Study the careers of the classic sportscasters and you will often fine one signature game that propelled them into national prominence.  The great Ray Scott’s disciplined call of the Green Bay-Dallas Ice Bowl 50 years ago cemented his legacy.  Al Michaels’ “do you believe in miracles?” finish of the U.S. Olympic hockey team semifinal win over the Soviet Union in 1980 was a milestone marker.  Verne Lundquist was already a distinguished announcer but his 1986 chant of “yes sir!” when 46-year-old Jack Nicklaus hold a 20-foot putt to take the lead at The Masters is on the all-time, all-star list of TV sports memories.

The night of January 20, 1968, was the key moment in Dick Enberg’s career that elevated him to the A-list of commentators.  Never again would he be regarded as a regional broadcaster.  He changed a sport’s image in the eyes of America on that Saturday night.

I learned a lot that aided my modest career as a sportscaster by watching everything Enberg did and from his autobiography, “Oh My!”  In the book, he wrote that in  basketball, many young commentators attempt to call every basket in the first half of a game as if it’s a buzzer-beater.  “You have to play it calmer early in the game,” he wrote.  “If you have a real thriller, you want to save the drama for the closing moments.”

If we are honest, many of us who have been sportscasters on a much smaller level have patterned our styles after broadcasters we admire. One has to be one’s self at the mike to be a quality communicator but in key moments of dramatic and thriller games, I did my dead level best to pump the drama like Enberg during my 25 years as an NAIA and NCAA Division II television sportscaster. He was my absolute role model in basketball commentary.

I periodically look at a women’s conference championship game I called 20 years ago in an electrified arena.  In overtime and in a record performance by an NAIA All-American, I screamed, “MICHELLE STREET HAS 45 POINTS!” I thought of that UCLA-Houston game at that precise moment.  That call was a tip of the cap to my idol.

That game at the Astrodome nearly 50 years ago was a major reason I wanted to be a sportscaster. Dick Enberg was the catalyst for me.

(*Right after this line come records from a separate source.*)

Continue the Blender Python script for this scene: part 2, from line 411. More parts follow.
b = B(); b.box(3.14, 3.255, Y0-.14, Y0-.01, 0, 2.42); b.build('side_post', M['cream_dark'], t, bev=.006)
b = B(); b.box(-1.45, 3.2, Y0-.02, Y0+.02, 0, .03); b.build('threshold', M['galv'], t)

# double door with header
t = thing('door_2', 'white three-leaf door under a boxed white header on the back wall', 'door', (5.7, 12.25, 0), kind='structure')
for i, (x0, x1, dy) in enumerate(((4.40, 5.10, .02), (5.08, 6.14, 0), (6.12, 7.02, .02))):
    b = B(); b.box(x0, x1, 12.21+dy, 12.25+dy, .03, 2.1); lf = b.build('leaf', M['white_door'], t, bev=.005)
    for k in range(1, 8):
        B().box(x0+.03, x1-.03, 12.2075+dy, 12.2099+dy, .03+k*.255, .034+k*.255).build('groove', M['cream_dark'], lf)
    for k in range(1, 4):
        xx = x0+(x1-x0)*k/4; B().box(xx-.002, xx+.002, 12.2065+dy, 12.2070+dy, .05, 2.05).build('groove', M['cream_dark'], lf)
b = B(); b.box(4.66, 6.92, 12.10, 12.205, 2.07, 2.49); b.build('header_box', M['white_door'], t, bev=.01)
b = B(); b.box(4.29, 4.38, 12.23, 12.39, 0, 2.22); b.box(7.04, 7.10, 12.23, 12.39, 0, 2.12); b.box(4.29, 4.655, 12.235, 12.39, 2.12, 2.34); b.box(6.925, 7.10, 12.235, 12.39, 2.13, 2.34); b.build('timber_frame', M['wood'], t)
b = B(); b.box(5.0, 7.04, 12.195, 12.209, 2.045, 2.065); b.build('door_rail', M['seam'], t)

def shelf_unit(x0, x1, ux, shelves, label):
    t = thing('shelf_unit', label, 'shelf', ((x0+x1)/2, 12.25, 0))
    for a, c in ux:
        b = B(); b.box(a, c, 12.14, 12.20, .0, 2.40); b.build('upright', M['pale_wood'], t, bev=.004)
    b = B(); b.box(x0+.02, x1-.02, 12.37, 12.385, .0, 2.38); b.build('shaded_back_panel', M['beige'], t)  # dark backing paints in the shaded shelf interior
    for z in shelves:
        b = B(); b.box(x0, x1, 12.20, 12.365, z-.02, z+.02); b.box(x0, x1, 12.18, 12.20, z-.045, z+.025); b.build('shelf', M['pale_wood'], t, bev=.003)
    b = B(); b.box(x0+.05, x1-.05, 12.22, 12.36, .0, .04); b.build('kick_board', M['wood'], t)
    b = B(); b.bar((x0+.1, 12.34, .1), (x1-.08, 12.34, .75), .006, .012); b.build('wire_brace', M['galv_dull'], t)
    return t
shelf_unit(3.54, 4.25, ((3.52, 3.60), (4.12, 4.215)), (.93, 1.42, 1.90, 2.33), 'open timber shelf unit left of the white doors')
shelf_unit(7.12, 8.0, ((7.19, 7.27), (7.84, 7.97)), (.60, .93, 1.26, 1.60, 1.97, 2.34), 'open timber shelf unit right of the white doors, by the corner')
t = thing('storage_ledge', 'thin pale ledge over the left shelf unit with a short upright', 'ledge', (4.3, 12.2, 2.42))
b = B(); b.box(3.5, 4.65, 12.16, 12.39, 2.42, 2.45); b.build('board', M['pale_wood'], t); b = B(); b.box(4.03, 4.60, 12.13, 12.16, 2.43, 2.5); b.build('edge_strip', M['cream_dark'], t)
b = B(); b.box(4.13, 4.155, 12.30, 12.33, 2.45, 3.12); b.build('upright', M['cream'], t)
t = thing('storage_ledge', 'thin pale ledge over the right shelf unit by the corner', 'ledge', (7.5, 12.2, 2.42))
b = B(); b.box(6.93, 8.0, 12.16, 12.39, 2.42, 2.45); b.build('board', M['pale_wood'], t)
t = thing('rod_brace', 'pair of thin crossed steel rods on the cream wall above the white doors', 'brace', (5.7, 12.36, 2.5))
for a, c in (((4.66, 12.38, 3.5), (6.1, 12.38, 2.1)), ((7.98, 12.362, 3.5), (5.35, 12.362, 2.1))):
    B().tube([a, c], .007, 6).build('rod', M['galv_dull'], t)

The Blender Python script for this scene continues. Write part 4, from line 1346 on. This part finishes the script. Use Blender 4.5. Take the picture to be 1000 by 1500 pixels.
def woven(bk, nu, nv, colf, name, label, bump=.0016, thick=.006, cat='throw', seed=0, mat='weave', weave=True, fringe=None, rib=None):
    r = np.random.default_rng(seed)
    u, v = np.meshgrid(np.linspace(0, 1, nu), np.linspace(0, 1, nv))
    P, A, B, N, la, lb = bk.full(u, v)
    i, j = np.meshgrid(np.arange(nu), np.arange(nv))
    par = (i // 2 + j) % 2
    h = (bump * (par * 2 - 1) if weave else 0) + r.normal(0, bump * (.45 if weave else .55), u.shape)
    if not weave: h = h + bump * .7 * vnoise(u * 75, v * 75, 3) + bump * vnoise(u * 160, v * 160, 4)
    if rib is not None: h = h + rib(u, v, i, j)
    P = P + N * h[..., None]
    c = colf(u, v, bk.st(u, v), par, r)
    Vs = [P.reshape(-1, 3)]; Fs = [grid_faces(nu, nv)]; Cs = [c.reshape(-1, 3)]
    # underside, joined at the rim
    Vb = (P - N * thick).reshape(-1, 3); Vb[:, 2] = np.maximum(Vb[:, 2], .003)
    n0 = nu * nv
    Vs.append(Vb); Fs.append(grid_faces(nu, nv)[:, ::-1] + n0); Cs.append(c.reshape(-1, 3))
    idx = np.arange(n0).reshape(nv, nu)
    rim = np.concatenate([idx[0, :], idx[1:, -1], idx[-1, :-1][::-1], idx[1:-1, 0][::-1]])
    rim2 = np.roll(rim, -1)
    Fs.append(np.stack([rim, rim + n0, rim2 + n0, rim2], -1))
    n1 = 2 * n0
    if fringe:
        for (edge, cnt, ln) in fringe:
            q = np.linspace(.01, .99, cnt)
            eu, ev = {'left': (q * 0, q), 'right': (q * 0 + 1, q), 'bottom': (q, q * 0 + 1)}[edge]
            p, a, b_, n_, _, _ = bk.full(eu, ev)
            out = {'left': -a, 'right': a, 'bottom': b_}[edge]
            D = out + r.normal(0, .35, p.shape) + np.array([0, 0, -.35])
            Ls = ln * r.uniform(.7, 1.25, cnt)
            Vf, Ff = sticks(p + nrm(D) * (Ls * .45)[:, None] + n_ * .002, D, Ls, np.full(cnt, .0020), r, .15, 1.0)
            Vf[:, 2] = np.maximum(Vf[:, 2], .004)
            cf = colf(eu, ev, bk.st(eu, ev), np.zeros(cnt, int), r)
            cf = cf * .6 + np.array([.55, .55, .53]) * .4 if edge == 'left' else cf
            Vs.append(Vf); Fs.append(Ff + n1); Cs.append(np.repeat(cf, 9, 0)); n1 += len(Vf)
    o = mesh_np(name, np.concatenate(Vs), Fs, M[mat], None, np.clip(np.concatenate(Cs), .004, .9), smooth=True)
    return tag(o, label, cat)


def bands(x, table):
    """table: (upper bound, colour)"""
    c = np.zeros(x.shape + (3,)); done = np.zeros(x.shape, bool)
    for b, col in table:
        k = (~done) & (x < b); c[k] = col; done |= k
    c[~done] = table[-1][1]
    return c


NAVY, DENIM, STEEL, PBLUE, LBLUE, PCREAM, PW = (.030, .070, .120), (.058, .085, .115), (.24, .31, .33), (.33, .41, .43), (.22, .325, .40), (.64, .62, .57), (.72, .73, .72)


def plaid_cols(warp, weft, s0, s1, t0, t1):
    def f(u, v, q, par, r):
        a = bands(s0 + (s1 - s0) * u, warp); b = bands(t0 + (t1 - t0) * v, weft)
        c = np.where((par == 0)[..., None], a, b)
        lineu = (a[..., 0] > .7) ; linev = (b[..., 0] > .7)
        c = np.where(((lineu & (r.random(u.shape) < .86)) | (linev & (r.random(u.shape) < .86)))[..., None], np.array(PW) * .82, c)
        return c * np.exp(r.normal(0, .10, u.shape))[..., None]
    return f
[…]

The news came early Friday morning that Enberg passed away Thursday, likely of a heart attack.  His loss leaves a gaping hole for those who appreciate the art of sports broadcasting.

Dick Enberg 3As another great commentator who is a friend, Tim Brando, frequently says when we lose legends: “We’re not replacing them with people who have half the talent.”  This morning, Brando tweeted:  “(Enberg) was just being himself, a warm human being that brought out only the best in those around him.  No one was better!”

A lot of fine broadcasters are out there today.  Many young men and women want to go into the field.  My two young successors calling NCAA Division II basketball hope they are on a ladder to eventual success.  I only wish they all could learn from Dick Enberg.  He was one of a kind.